> _Task requirements_
Write the material out again in full, word for word. Do not include the pictures.

> _Source data_
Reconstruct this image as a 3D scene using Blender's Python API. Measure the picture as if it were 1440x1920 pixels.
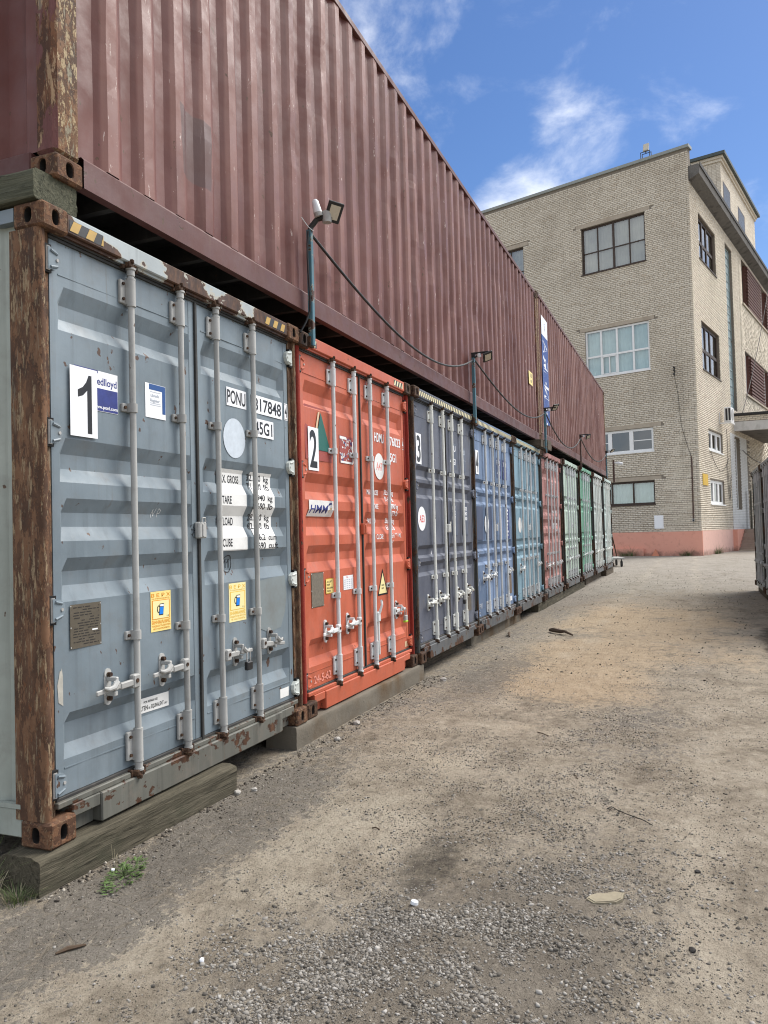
import bpy, bmesh, math, random
import numpy as np
from mathutils import Vector, Matrix
random.seed(7); RNG = np.random.default_rng(7)
for o in list(bpy.data.objects): bpy.data.objects.remove(o)
S = bpy.context.scene
COL = S.collection

# ------------------------------------------------------------------ camera
YAW, PITCH, ROLL = .3793, .0289, -.0261
_f = Vector((math.cos(YAW)*math.cos(PITCH), math.sin(YAW)*math.cos(PITCH), math.sin(PITCH)))
_r = _f.cross(Vector((0, 0, 1))).normalized(); _u = _r.cross(_f)
_r2 = _r*math.cos(ROLL)+_u*math.sin(ROLL); _u2 = -_r*math.sin(ROLL)+_u*math.cos(ROLL)
cd = bpy.data.cameras.new('camera'); cam = bpy.data.objects.new('camera', cd); COL.objects.link(cam)
m = Matrix((_r2, _u2, -_f)).transposed().to_4x4(); m.translation = (-2.628, -2.656, 1.350)
cam.matrix_world = m
cd.sensor_fit = 'VERTICAL'; cd.sensor_height = 36; cd.lens = 36*1452.6/1920
cd.clip_start = .05; cd.clip_end = 1500
S.camera = cam

# ------------------------------------------------------------------ sky, sun, exposure
SUN_AZ, SUN_EL = math.radians(-40), math.radians(50)      # direction towards the sun, from +X counter-clockwise
W = bpy.data.worlds.new('World'); S.world = W; W.use_nodes = True
nt = W.node_tree; nt.nodes.clear()
def wn(t, **k):
    n = nt.nodes.new(t)
    for a, b in k.items(): setattr(n, a, b)
    return n
sky = wn('ShaderNodeTexSky', sky_type='NISHITA', sun_disc=False)
sky.sun_elevation = SUN_EL; sky.sun_rotation = math.radians(90)-SUN_AZ
sky.air_density = 1.0; sky.dust_density = .3; sky.ozone_density = 2.5
hs = wn('ShaderNodeHueSaturation'); hs.inputs['Saturation'].default_value = 1.20; hs.inputs['Hue'].default_value = .508
hs.inputs['Value'].default_value = .78
nt.links.new(sky.outputs[0], hs.inputs['Color'])
tc = wn('ShaderNodeTexCoord')
sep = wn('ShaderNodeSeparateXYZ'); nt.links.new(tc.outputs['Generated'], sep.inputs[0])
def wm(op, a, b=None, c=None, clamp=False):
    n = wn('ShaderNodeMath', operation=op, use_clamp=clamp)
    for i, v in enumerate((a, b, c)):
        if v is None: continue
        if isinstance(v, (int, float)): n.inputs[i].default_value = v
        else: nt.links.new(v, n.inputs[i])
    return n.outputs[0]
zz = wm('ADD', wm('MAXIMUM', sep.outputs[2], 0.0), .12)
cmb = wn('ShaderNodeCombineXYZ')
nt.links.new(wm('DIVIDE', sep.outputs[0], zz), cmb.inputs[0]); nt.links.new(wm('DIVIDE', sep.outputs[1], zz), cmb.inputs[1])
def wnoise(scale, det, rough=.55, off=(0, 0, 0), st=(1, 1, 1), dist=0):
    mp = wn('ShaderNodeMapping'); mp.inputs['Location'].default_value = off; mp.inputs['Scale'].default_value = st
    nt.links.new(tc.outputs['Generated'], mp.inputs[0])
    n = wn('ShaderNodeTexNoise'); n.inputs['Scale'].default_value = scale; n.inputs['Detail'].default_value = det
    n.inputs['Roughness'].default_value = rough; n.inputs['Distortion'].default_value = dist
    nt.links.new(mp.outputs[0], n.inputs[0]); return n.outputs[0]
def blob(d, r0, r1):                               # a bank of cloud standing in one direction of the sky
    v = wn('ShaderNodeVectorMath', operation='DISTANCE'); nt.links.new(tc.outputs['Generated'], v.inputs[0]); v.inputs[1].default_value = Vector(d).normalized()
    mr = wn('ShaderNodeMapRange', interpolation_type='SMOOTHSTEP'); nt.links.new(v.outputs['Value'], mr.inputs[0])
    mr.inputs[1].default_value = r0; mr.inputs[2].default_value = r1; mr.inputs[3].default_value = 1; mr.inputs[4].default_value = 0
    return mr.outputs[0]
fine = wm('ADD', wm('MULTIPLY', wnoise(7.5, 10, .60, (3.1, 1.7, 0), (1, 1, 1.7), dist=.25), 1.25), -.14)
big = wnoise(1.9, 4, .5, (7.3, 2.2, 0), (1, 1, 1.5))
bl = wm('MULTIPLY', blob((.898, .112, .402), .02, .105), .37)
bl = wm('ADD', bl, wm('MULTIPLY', blob((.880, .10, .462), .02, .08), .10))
bl = wm('ADD', bl, wm('MULTIPLY', blob((.893, -.01, .45), .02, .10), .15))
bl = wm('ADD', bl, wm('MULTIPLY', blob((.905, .18, .385), .02, .07), .26))
bl = wm('ADD', bl, wm('MULTIPLY', blob((.765, .24, .60), .03, .20), .36))
bl = wm('ADD', bl, wm('MULTIPLY', blob((.80, -.06, .60), .05, .24), .07))
# broken cloud over most of the sky, with the blue gap ahead of the camera
vd = wn('ShaderNodeVectorMath', operation='DISTANCE'); nt.links.new(tc.outputs['Generated'], vd.inputs[0]); vd.inputs[1].default_value = Vector((.88, .12, .44)).normalized()
mg = wn('ShaderNodeMapRange', interpolation_type='SMOOTHSTEP'); nt.links.new(vd.outputs['Value'], mg.inputs[0]); mg.inputs[1].default_value = .24; mg.inputs[2].default_value = .66; mg.inputs[3].default_value = -.17; mg.inputs[4].default_value = .36
cl = wm('ADD', wm('ADD', wm('ADD', fine, wm('MULTIPLY', wm('SUBTRACT', big, .5), .35)), bl), mg.outputs[0])
mr = wn('ShaderNodeMapRange', interpolation_type='SMOOTHSTEP'); nt.links.new(cl, mr.inputs[0])
mr.inputs[1].default_value = .46; mr.inputs[2].default_value = 1.10
cfac = wm('MULTIPLY', mr.outputs[0], .93)
mix = wn('ShaderNodeMix', data_type='RGBA'); nt.links.new(cfac, mix.inputs[0]); nt.links.new(hs.outputs[0], mix.inputs[6])
mix.inputs[7].default_value = (8.3, 8.45, 8.7, 1)
bg = wn('ShaderNodeBackground'); bg.inputs['Strength'].default_value = .105
nt.links.new(mix.outputs[2], bg.inputs[0])
wo = wn('ShaderNodeOutputWorld'); nt.links.new(bg.outputs[0], wo.inputs[0])

sl = bpy.data.lights.new('sun', 'SUN'); sl.energy = 3.2; sl.angle = math.radians(36); sl.color = (1, .955, .89)
so = bpy.data.objects.new('sun', sl); COL.objects.link(so)
sd = Vector((math.cos(SUN_AZ)*math.cos(SUN_EL), math.sin(SUN_AZ)*math.cos(SUN_EL), math.sin(SUN_EL)))
so.rotation_euler = sd.to_track_quat('Z', 'Y').to_euler(); so.location = (0, -10, 30)
S.view_settings.view_transform = 'Standard'; S.view_settings.look = 'None'
S.view_settings.exposure = 0.74; S.view_settings.gamma = 1.0; S.view_settings.use_curve_mapping = False
S.render.engine = 'CYCLES'; S.cycles.filter_width = 1.1; S.cycles.max_bounces = 6; S.cycles.diffuse_bounces = 3; S.cycles.glossy_bounces = 3; S.cycles.transparent_max_bounces = 8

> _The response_
Reconstruct this image as a 3D scene using Blender's Python API. Measure the picture as if it were 1440x1920 pixels.
import bpy, bmesh, math, random
import numpy as np
from mathutils import Vector, Matrix
random.seed(7); RNG = np.random.default_rng(7)
for o in list(bpy.data.objects): bpy.data.objects.remove(o)
S = bpy.context.scene
COL = S.collection

# ------------------------------------------------------------------ camera
YAW, PITCH, ROLL = .3793, .0289, -.0261
_f = Vector((math.cos(YAW)*math.cos(PITCH), math.sin(YAW)*math.cos(PITCH), math.sin(PITCH)))
_r = _f.cross(Vector((0, 0, 1))).normalized(); _u = _r.cross(_f)
_r2 = _r*math.cos(ROLL)+_u*math.sin(ROLL); _u2 = -_r*math.sin(ROLL)+_u*math.cos(ROLL)
cd = bpy.data.cameras.new('camera'); cam = bpy.data.objects.new('camera', cd); COL.objects.link(cam)
m = Matrix((_r2, _u2, -_f)).transposed().to_4x4(); m.translation = (-2.628, -2.656, 1.350)
cam.matrix_world = m
cd.sensor_fit = 'VERTICAL'; cd.sensor_height = 36; cd.lens = 36*1452.6/1920
cd.clip_start = .05; cd.clip_end = 1500
S.camera = cam

# ------------------------------------------------------------------ sky, sun, exposure
SUN_AZ, SUN_EL = math.radians(-40), math.radians(50)      # direction towards the sun, from +X counter-clockwise
W = bpy.data.worlds.new('World'); S.world = W; W.use_nodes = True
nt = W.node_tree; nt.nodes.clear()
def wn(t, **k):
    n = nt.nodes.new(t)
    for a, b in k.items(): setattr(n, a, b)
    return n
sky = wn('ShaderNodeTexSky', sky_type='NISHITA', sun_disc=False)
sky.sun_elevation = SUN_EL; sky.sun_rotation = math.radians(90)-SUN_AZ
sky.air_density = 1.0; sky.dust_density = .3; sky.ozone_density = 2.5
hs = wn('ShaderNodeHueSaturation'); hs.inputs['Saturation'].default_value = 1.20; hs.inputs['Hue'].default_value = .508
hs.inputs['Value'].default_value = .78
nt.links.new(sky.outputs[0], hs.inputs['Color'])
tc = wn('ShaderNodeTexCoord')
sep = wn('ShaderNodeSeparateXYZ'); nt.links.new(tc.outputs['Generated'], sep.inputs[0])
def wm(op, a, b=None, c=None, clamp=False):
    n = wn('ShaderNodeMath', operation=op, use_clamp=clamp)
    for i, v in enumerate((a, b, c)):
        if v is None: continue
        if isinstance(v, (int, float)): n.inputs[i].default_value = v
        else: nt.links.new(v, n.inputs[i])
    return n.outputs[0]
zz = wm('ADD', wm('MAXIMUM', sep.outputs[2], 0.0), .12)
cmb = wn('ShaderNodeCombineXYZ')
nt.links.new(wm('DIVIDE', sep.outputs[0], zz), cmb.inputs[0]); nt.links.new(wm('DIVIDE', sep.outputs[1], zz), cmb.inputs[1])
def wnoise(scale, det, rough=.55, off=(0, 0, 0), st=(1, 1, 1), dist=0):
    mp = wn('ShaderNodeMapping'); mp.inputs['Location'].default_value = off; mp.inputs['Scale'].default_value = st
    nt.links.new(tc.outputs['Generated'], mp.inputs[0])
    n = wn('ShaderNodeTexNoise'); n.inputs['Scale'].default_value = scale; n.inputs['Detail'].default_value = det
    n.inputs['Roughness'].default_value = rough; n.inputs['Distortion'].default_value = dist
    nt.links.new(mp.outputs[0], n.inputs[0]); return n.outputs[0]
def blob(d, r0, r1):                               # a bank of cloud standing in one direction of the sky
    v = wn('ShaderNodeVectorMath', operation='DISTANCE'); nt.links.new(tc.outputs['Generated'], v.inputs[0]); v.inputs[1].default_value = Vector(d).normalized()
    mr = wn('ShaderNodeMapRange', interpolation_type='SMOOTHSTEP'); nt.links.new(v.outputs['Value'], mr.inputs[0])
    mr.inputs[1].default_value = r0; mr.inputs[2].default_value = r1; mr.inputs[3].default_value = 1; mr.inputs[4].default_value = 0
    return mr.outputs[0]
fine = wm('ADD', wm('MULTIPLY', wnoise(7.5, 10, .60, (3.1, 1.7, 0), (1, 1, 1.7), dist=.25), 1.25), -.14)
big = wnoise(1.9, 4, .5, (7.3, 2.2, 0), (1, 1, 1.5))
bl = wm('MULTIPLY', blob((.898, .112, .402), .02, .105), .37)
bl = wm('ADD', bl, wm('MULTIPLY', blob((.880, .10, .462), .02, .08), .10))
bl = wm('ADD', bl, wm('MULTIPLY', blob((.893, -.01, .45), .02, .10), .15))
bl = wm('ADD', bl, wm('MULTIPLY', blob((.905, .18, .385), .02, .07), .26))
bl = wm('ADD', bl, wm('MULTIPLY', blob((.765, .24, .60), .03, .20), .36))
bl = wm('ADD', bl, wm('MULTIPLY', blob((.80, -.06, .60), .05, .24), .07))
# broken cloud over most of the sky, with the blue gap ahead of the camera
vd = wn('ShaderNodeVectorMath', operation='DISTANCE'); nt.links.new(tc.outputs['Generated'], vd.inputs[0]); vd.inputs[1].default_value = Vector((.88, .12, .44)).normalized()
mg = wn('ShaderNodeMapRange', interpolation_type='SMOOTHSTEP'); nt.links.new(vd.outputs['Value'], mg.inputs[0]); mg.inputs[1].default_value = .24; mg.inputs[2].default_value = .66; mg.inputs[3].default_value = -.17; mg.inputs[4].default_value = .36
cl = wm('ADD', wm('ADD', wm('ADD', fine, wm('MULTIPLY', wm('SUBTRACT', big, .5), .35)), bl), mg.outputs[0])
mr = wn('ShaderNodeMapRange', interpolation_type='SMOOTHSTEP'); nt.links.new(cl, mr.inputs[0])
mr.inputs[1].default_value = .46; mr.inputs[2].default_value = 1.10
cfac = wm('MULTIPLY', mr.outputs[0], .93)
mix = wn('ShaderNodeMix', data_type='RGBA'); nt.links.new(cfac, mix.inputs[0]); nt.links.new(hs.outputs[0], mix.inputs[6])
mix.inputs[7].default_value = (8.3, 8.45, 8.7, 1)
bg = wn('ShaderNodeBackground'); bg.inputs['Strength'].default_value = .105
nt.links.new(mix.outputs[2], bg.inputs[0])
wo = wn('ShaderNodeOutputWorld'); nt.links.new(bg.outputs[0], wo.inputs[0])

sl = bpy.data.lights.new('sun', 'SUN'); sl.energy = 3.2; sl.angle = math.radians(36); sl.color = (1, .955, .89)
so = bpy.data.objects.new('sun', sl); COL.objects.link(so)
sd = Vector((math.cos(SUN_AZ)*math.cos(SUN_EL), math.sin(SUN_AZ)*math.cos(SUN_EL), math.sin(SUN_EL)))
so.rotation_euler = sd.to_track_quat('Z', 'Y').to_euler(); so.location = (0, -10, 30)
S.view_settings.view_transform = 'Standard'; S.view_settings.look = 'None'
S.view_settings.exposure = 0.74; S.view_settings.gamma = 1.0; S.view_settings.use_curve_mapping = False
S.render.engine = 'CYCLES'; S.cycles.filter_width = 1.1; S.cycles.max_bounces = 6; S.cycles.diffuse_bounces = 3; S.cycles.glossy_bounces = 3; S.cycles.transparent_max_bounces = 8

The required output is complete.